Insurer ATI cuts Kenyan covers by Sh10.3 billion

African Trade Insurance Agency chairman Yohannes Birru. PHOTO | DIANA NGILA

What you need to know:

  • In a report, the multinational disclosed that the value of gross risks it has assumed in Kenya stood at $724.7 million (Sh72.9 billion in the year ended December 2019.
  • This represents a 12.4 percent decline compared to $828 million (Sh83.3 billion) a year earlier.
  • Kenya is among the significant shareholders in ATI and has provided capital of $28.7 million (Sh2.8 billion) to the continental insurer.

Nairobi-based African Trade Insurance Agency (ATI) has reduced its gross exposure to risks in the local market by Sh10.3 billion as it seeks to diversify its portfolio geographically.

In a report, the multinational disclosed that the value of gross risks it has assumed in Kenya stood at $724.7 million (Sh72.9 billion in the year ended December 2019.

This represents a 12.4 percent decline compared to $828 million (Sh83.3 billion) a year earlier.

The insurer said the changes in risk exposures are part of its “continued diversification.” ATI, for instance, more than doubled its gross commitments to Côte d'Ivoire to $1 billion (Sh100 billion) and made a complete portfolio exit in Burundi.

ATI supports trade and investment in African member states by providing comprehensive hedging solutions, offering covers against political and credit risks.

The insurer’s products include protections against various political risks including wars, seizure of an asset by the government, defaults or change in laws.

Kenya is among the significant shareholders in ATI and has provided capital of $28.7 million (Sh2.8 billion) to the continental insurer.

The multinational does not take all the risks in its balance sheet but passes some of them to reinsurers as a risk-sharing mechanism.

Its net exposure to Kenya in the review period stood at $165.9 million (Sh16.6 billion), down 16.3 percent from $198.3 million (Sh19.9 billion) a year earlier.

ATI has been raising large sums of capital from new shareholders as it seeks to boost its capacity to offer insurance covers in the continent.

The multinational is raising a total of $69.1 million (Sh6.9 billion) from five new member countries that will be issued with shares amounting to a combined 18.72 percent stake in the company.

The underwriter has already received Sh1.4 billion and Sh1.7 billion from Nigeria and Ghana respectively.
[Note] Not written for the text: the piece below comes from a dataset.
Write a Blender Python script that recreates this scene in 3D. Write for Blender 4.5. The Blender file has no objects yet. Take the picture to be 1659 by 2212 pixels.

Nigeria acquired a 3.8 percent stake in the transaction while Ghana secured a 4.78 percent equity.

Niger, Togo and Cameroon will each invest Sh1.2 billion in ATI by end of March and will each receive a stake of 3.38 percent in the insurer.

Besides raising capital from new member states, the insurer also recently sold a 3.5 percent stake to Swiss insurance firm Chubb for Sh1 billion as part of its efforts to strengthen its balance sheet.